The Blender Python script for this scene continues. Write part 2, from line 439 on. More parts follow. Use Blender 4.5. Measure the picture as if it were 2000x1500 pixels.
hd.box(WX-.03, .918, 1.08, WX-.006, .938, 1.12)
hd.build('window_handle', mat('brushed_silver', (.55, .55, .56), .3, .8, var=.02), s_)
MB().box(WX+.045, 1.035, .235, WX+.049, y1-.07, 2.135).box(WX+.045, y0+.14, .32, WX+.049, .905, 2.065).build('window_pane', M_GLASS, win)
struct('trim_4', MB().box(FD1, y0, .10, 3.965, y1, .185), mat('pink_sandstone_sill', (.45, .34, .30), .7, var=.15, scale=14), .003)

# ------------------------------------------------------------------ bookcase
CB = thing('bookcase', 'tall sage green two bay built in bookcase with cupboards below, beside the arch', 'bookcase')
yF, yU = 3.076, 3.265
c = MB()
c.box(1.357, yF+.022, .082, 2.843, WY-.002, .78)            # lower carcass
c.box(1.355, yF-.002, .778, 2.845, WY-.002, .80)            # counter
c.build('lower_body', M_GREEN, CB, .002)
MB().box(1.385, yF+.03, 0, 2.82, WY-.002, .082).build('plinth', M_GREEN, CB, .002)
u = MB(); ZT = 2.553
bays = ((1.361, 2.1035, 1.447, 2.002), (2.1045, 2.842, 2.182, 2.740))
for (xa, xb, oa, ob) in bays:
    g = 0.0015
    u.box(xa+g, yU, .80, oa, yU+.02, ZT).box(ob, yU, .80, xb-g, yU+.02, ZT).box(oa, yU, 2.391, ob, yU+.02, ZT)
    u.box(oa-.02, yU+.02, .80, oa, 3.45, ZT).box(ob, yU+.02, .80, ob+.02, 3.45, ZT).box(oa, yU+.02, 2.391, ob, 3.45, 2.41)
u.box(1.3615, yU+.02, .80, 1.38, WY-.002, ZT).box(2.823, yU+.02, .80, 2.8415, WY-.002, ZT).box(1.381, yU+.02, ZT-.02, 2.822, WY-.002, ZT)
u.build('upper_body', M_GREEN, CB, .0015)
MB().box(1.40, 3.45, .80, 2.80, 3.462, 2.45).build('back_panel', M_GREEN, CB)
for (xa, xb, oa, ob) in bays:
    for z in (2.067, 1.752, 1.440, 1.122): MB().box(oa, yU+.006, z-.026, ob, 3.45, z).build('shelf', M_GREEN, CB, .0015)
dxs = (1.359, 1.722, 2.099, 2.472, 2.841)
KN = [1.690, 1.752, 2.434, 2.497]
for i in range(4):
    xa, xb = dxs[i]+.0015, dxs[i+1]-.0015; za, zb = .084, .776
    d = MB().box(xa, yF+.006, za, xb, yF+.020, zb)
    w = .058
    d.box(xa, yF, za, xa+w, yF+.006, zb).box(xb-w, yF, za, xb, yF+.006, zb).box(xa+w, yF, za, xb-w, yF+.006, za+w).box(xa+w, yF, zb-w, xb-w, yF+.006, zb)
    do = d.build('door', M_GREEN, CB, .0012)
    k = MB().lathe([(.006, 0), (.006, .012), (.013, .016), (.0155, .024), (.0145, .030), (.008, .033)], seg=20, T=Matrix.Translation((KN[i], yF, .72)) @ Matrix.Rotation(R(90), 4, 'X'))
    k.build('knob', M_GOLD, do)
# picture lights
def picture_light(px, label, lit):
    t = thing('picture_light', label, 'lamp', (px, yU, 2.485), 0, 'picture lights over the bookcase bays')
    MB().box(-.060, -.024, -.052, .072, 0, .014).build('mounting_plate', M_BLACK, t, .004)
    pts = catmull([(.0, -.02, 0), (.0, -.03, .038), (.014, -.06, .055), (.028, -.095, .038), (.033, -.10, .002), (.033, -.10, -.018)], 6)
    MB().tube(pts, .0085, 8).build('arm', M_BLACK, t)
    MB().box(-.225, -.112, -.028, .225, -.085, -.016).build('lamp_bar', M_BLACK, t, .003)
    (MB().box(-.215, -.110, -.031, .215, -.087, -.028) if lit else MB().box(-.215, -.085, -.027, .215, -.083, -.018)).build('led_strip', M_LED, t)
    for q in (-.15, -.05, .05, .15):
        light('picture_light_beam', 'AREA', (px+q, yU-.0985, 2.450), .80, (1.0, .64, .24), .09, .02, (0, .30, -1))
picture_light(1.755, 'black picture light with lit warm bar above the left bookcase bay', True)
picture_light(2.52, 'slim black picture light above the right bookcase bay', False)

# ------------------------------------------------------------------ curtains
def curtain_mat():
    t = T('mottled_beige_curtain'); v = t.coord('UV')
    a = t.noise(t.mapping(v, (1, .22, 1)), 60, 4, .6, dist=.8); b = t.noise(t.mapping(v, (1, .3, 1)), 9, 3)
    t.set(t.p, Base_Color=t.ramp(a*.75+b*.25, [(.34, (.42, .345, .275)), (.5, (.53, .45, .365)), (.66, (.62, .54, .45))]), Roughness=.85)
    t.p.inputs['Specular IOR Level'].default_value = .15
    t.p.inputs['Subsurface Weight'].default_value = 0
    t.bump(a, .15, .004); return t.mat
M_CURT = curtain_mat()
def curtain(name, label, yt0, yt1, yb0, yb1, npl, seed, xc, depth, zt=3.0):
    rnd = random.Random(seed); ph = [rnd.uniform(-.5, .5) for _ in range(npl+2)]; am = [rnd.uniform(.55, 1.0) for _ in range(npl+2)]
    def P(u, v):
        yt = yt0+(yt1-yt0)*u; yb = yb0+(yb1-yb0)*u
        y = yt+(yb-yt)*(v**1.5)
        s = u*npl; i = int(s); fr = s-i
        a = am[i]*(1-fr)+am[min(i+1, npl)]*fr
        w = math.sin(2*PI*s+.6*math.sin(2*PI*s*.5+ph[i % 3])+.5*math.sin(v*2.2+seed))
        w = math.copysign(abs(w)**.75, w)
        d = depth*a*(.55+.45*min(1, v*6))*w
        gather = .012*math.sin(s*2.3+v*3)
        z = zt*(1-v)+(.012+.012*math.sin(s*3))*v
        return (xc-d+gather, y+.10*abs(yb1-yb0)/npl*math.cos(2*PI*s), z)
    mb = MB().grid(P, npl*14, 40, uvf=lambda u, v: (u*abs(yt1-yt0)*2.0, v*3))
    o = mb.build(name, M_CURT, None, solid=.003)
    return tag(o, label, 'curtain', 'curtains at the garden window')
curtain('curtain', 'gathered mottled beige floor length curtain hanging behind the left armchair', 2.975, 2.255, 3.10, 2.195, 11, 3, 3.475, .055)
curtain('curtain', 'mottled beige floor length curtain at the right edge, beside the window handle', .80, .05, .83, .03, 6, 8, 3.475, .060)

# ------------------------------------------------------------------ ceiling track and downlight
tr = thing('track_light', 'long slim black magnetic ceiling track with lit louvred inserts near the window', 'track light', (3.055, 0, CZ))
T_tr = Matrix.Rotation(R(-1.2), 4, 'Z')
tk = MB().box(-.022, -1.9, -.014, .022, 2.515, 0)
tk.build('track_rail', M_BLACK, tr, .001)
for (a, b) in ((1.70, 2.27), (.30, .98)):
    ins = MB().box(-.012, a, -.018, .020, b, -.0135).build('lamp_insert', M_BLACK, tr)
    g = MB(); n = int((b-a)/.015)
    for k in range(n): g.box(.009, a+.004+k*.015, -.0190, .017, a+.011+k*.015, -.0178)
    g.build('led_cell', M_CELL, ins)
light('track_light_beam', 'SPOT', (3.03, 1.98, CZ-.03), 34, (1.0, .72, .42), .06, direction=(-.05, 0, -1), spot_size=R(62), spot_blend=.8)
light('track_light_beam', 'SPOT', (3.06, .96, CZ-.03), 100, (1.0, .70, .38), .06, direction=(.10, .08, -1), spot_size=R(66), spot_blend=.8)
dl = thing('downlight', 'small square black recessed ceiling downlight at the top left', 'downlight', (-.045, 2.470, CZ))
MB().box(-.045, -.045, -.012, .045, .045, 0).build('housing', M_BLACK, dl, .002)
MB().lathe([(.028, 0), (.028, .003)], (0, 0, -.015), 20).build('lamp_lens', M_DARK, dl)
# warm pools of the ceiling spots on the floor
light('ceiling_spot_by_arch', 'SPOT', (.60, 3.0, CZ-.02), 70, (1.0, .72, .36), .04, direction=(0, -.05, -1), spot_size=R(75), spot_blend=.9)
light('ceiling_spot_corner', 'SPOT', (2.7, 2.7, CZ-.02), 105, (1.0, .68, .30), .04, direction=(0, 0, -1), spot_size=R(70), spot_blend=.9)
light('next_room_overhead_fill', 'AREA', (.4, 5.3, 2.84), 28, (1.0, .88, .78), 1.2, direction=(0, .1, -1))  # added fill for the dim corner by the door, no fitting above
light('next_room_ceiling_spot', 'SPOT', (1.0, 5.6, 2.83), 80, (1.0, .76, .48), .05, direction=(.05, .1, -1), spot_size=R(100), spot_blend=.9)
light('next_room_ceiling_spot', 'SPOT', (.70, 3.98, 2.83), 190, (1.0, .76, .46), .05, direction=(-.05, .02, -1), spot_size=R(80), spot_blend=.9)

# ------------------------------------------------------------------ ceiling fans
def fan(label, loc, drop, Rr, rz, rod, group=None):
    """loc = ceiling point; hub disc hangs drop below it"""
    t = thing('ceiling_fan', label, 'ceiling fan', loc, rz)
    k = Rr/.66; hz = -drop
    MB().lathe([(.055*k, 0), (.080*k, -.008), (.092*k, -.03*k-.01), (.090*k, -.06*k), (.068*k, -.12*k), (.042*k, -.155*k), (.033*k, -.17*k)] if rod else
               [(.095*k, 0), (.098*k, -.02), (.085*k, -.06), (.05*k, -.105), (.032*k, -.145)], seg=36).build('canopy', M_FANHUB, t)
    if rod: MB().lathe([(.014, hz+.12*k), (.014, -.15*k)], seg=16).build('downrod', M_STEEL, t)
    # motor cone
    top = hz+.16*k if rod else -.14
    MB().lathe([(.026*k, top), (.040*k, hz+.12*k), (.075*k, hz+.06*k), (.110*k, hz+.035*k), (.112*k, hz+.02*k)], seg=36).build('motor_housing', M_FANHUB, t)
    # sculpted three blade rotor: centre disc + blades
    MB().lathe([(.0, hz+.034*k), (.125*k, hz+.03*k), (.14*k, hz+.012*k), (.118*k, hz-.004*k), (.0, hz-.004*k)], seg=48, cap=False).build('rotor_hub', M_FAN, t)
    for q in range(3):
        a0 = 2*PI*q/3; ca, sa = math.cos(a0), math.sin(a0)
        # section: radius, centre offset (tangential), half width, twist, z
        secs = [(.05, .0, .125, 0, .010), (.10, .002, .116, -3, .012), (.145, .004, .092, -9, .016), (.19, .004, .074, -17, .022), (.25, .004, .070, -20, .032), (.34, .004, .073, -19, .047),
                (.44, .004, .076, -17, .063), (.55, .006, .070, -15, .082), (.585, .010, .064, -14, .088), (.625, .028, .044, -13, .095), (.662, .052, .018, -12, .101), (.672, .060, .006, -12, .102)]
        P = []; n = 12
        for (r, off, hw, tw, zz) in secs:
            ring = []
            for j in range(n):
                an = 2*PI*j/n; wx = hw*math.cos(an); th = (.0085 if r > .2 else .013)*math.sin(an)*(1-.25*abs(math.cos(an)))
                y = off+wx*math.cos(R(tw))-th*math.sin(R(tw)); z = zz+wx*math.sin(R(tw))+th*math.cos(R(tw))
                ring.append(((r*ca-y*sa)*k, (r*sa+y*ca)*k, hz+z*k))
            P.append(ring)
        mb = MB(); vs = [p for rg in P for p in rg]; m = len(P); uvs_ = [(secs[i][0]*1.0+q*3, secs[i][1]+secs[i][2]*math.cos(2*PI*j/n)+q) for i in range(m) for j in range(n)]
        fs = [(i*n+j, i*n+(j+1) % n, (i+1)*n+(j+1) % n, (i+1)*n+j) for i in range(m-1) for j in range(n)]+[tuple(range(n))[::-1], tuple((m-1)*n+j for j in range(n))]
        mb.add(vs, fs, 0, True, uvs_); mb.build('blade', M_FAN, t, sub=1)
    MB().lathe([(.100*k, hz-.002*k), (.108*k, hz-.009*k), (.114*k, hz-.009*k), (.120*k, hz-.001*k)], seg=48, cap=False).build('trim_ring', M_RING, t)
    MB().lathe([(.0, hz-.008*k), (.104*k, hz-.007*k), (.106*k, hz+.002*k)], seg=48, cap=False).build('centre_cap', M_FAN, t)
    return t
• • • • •
> _Do this_
Restate the first line and every line after it, word for word, stopping once the line with "var=.15, scale=14), .003)" is done.

> _Full output_
The Blender Python script for this scene continues. Write part 2, from line 439 on. More parts follow. Use Blender 4.5. Measure the picture as if it were 2000x1500 pixels.
hd.box(WX-.03, .918, 1.08, WX-.006, .938, 1.12)
hd.build('window_handle', mat('brushed_silver', (.55, .55, .56), .3, .8, var=.02), s_)
MB().box(WX+.045, 1.035, .235, WX+.049, y1-.07, 2.135).box(WX+.045, y0+.14, .32, WX+.049, .905, 2.065).build('window_pane', M_GLASS, win)
struct('trim_4', MB().box(FD1, y0, .10, 3.965, y1, .185), mat('pink_sandstone_sill', (.45, .34, .30), .7, var=.15, scale=14), .003)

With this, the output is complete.